Corti cita al proposito un documento pontificio molto eloquente, il discorso fatto all'Assemblea plenaria del Consiglio per la Cultura, lo scorso 16 marzo, nel quale si legge che "più che in qualunque altro periodo storico, si nota una frattura nel processo di trasmissione dei valori morali e religiosi tra le generazioni, che conduce a sorta di eterogeneità tra la Chiesa e il mondo contemporaneo". E', in altri termini, il realizzarsi dell'auspicio rivoluzionario: cioè uno stato di conflitto tra le parti della società, una situazione di violenza nei rapporti sociali, non ultimi quelli personali e interni alla famiglia.

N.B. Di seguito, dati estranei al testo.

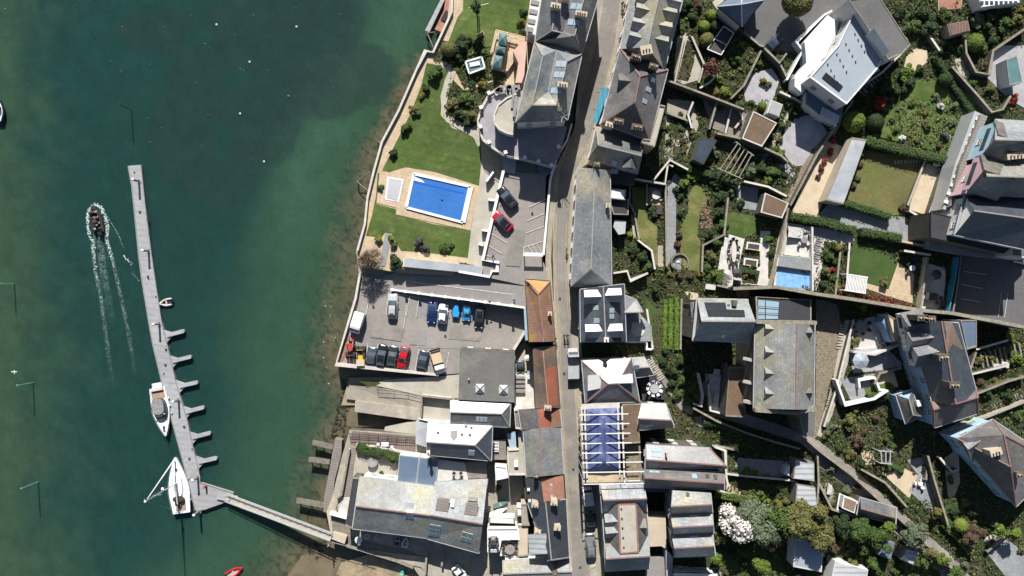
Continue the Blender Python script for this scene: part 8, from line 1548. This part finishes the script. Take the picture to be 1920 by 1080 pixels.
# ================================================================ VEHICLES
CP = 3.03; V = vehicle
V(676,586,664,625,'p_white','white van parked against the seaward parapet wall','van',1.95,CP); V(735,598,737,550,'p_silver','silver grey car parked alone near the ramp end','suv',1.8,CP); V(812,566,808,606,'p_blue','dark blue car beside the white estate car','car',1.8,CP); V(828,607,832,570,'p_white','white estate car between the dark blue car and the turquoise boat','suv',1.8,CP)
V(876,572,874,602,'p_sky','small turquoise roofed car in the ramp shadow','car',1.55,CP,roofc='p_sky'); V(901,573,897,616,'p_black','black car at the right end of the upper row','car',1.75,CP)
V(694,686,699,650,'p_slate','slate blue car next to the yellow machine','car',1.8,CP); V(712,688,719,645,'p_black','black car second in the lower row of cars','suv',1.8,CP); V(732,690,739,648,'p_green','dark green grey car third in the lower row of cars','car',1.85,CP); V(761,650,751,691,'p_red','red car with dark bonnet in the lower row','suv',1.85,CP); V(788,695,797,657,'p_navy','navy car standing apart beside the empty bay','car',1.8,CP)
V(815,653,828,700,'p_white','white pickup lorry with cream flatbed at the end of the lower row','pickup',1.9,CP,roofc='p_cream'); V(966,389,936,352,'p_black','black car in the upper car park','suv',1.9,6.03,'cars in the upper car park'); V(958,430,924,398,'p_red','bright red car in the upper car park with dark roof','car',1.85,6.03,'cars in the upper car park',roofc='p_black')
V(1076,712,1074,653,'p_silver','grey flatbed lorry with white cab parked on the street','lorry',2.1,6.05,'vehicles in the street',roofc='galv'); V(1104,946,1101,914,'p_white','white van with ladder rack on its roof in the street','van',1.8,gz(1102),'vehicles in the street',roofc='plaster_white'); V(1108,992,1107,960,'p_black','black car between the white van and the long dark car','car',1.75,gz(1108),'vehicles in the street'); V(1109,1048,1106,1000,'p_grey','long dark grey car at the bottom of the street','suv',1.85,gz(1108),'vehicles in the street')
V(1438,94,1464,68,'p_navy','dark car with white bonnet in the tarmac yard','car',1.8,gz(1452)+.05,None); V(976,676,976,700,'p_slate','small dark car in the narrow cream yard','car',1.5,3.1,None); V(852,1062,870,1085,'p_white','white and pink car partly cut off at the bottom','car',1.7,2.85,None)
# boat on a trailer
t, L = boat_at('trailer_boat', 'small turquoise covered boat on a road trailer between parked cars', 'boat', (854,596), (857,567), CP, .6); hull(L, 1.5, .8, ('p_blue',), .45, .85, 'hull', t); at(t, 'cover', MB().prism([p*.86+Vector((0,0,.2)) for p in hullpts(L, 1.45, .8, .45, .85)], .15), 'p_sky'); at(t, 'trailer', MB().bar((0,-L/2-.6,.3),(0,L/2,.3),.12,.12).box((0,-.4,.3),(1.4,.12,.12)), 'black')
for s in (-1,1): at(t, 'wheel', MB().tube((s*.7,-.4,.25),(s*.85,-.4,.25),.25,n=12), 'rubber')
# tractor and dumper
def machine(px, py, rz, lb, body, bucket, name, cat):
    t = thing(name, lb, cat, P(px, py, CP), rz); at(t, 'bonnet', MB().box((0,.75,.95),(.8,1.2,.6)).box((0,1.35,.9),(.6,.2,.4)), body); at(t, 'seat', MB().box((0,-.35,1.0),(.55,.5,.3)).box((0,-.6,1.3),(.55,.1,.5)), 'black'); at(t, 'roll_bar', MB().bar((-.5,-.7,2),(.5,-.7,2),.08,.08).tube((-.5,-.7,.9),(-.5,-.7,2),.05).tube((.5,-.7,.9),(.5,-.7,2),.05), body); at(t, 'steering_wheel', MB().tube((0,.05,1.35),(0,.1,1.4),.2,n=12), 'black'); at(t, 'chassis', MB().box((0,0,.6),(.7,2.6,.3)), 'furniture_dark')
    for s in (-1,1): at(t, 'wheel', MB().tube((s*.45,-.75,.6),(s*.85,-.75,.6),.6,n=16), 'rubber'); at(t, 'wheel', MB().tube((s*.45,.95,.4),(s*.75,.95,.4),.4,n=14), 'rubber'); at(t, 'arm', MB().bar((s*.4,.6,1.1),(s*.4,2.0,.5),.12,.14), body)
    at(t, 'bucket', bucket, 'p_cream' if body == 'p_yellow' else body)
    return t
machine(659, 658, 0, 'red tractor with front forks in the corner of the car park', 'p_tractor', MB().box((0,2.05,.5),(1.3,.1,.6)).box((-.4,2.4,.2),(.12,.8,.06)).box((.4,2.4,.2),(.12,.8,.06)).box((0,-1.7,.6),(1.2,.12,.1)), 'tractor', 'tractor'); machine(678, 662, math.pi, 'yellow dumper with cream skip beside the red tractor', 'p_yellow', MB().loft([[(-.5,1.2,.7),(.5,1.2,.7),(.5,2.0,.7),(-.5,2.0,.7)],[(-.75,1.05,1.3),(.75,1.05,1.3),(.75,2.25,1.3),(-.75,2.25,1.3)]]), 'dumper', 'dumper')
solo(MB().prism([P(x, y, CP+.1) for x, y in [(648,640),(655,645),(640,680),(634,678)]], .06), 'paving_mat', 'terracotta', 'strip of red brown matting along the parapet beside the tractor', 'matting')
# boats and boards on the ground in the yard
for i, (a, b_, w_, hm) in enumerate((((925,950),(952,941),.9,'glass_teal'),((922,965),(950,953),.95,'gelcoat'),((923,974),(955,966),.6,'p_cream'))): dinghy(a, b_, w_, ['teal kayak like dinghy lying uppermost in the narrow back yard','white rowing dinghy in the middle of the narrow back yard','cream narrow dinghy nearest the white flat roofs'][i], hm, 3.0, cover_=hm)
# people
for i, (x, y, z, r, lb, tp) in enumerate(((1058,628,6.1,3.0,'left of two people walking down the street beside the orange roofed house','cloth_dark'),(1064,628,6.1,3.1,'right of two people walking down the street beside the orange roofed house','cloth_dark'),(1041,634,6.25,0,'person on the pavement at the corner of the orange roofed house','cloth_dark'),(925,481,6.05,1,'person standing alone in the upper car park','cloth_dark'),(1166,10,gz(1166)+.1,3,'person in dark clothes walking at the top of the street','cloth_dark'),(1170,15,gz(1170)+.1,2.6,'person in red walking at the top of the street','cloth_red'),(1166,62,gz(1166)+.2,3,'person on the pavement beside the dormer terrace','cloth_pale'),(1162,76,gz(1162)+.2,0,'person near the lower end of the dormer terrace','cloth_dark'),(1062,467,6.2,0,'person on the street edge by the long slate house','cloth_pale'),(618,1020,2.9,1,'person on the quay by the shore end of the footbridge','cloth_pale'))): person(x, y, z, r, lb, 'walk', tp)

"Dentro questo scenario di trasformazione a tinte fosche, però" aggiunge Corti, "l'evento del MEETING è l'unico grande segnale pubblico e visibile vissuto da cattolici che fanno cultura e la fanno attraverso gli incontri".
E difatti ogni incontro, anche questo, con Corti, che giunge ai saluti e agli arrivederci, è un riverbero dell'Incontro con l'amico fedele che non delude. Il cui riverbero su ogni altro incontro qui nel tempo è ben riconoscibile: è il segno della bellezza.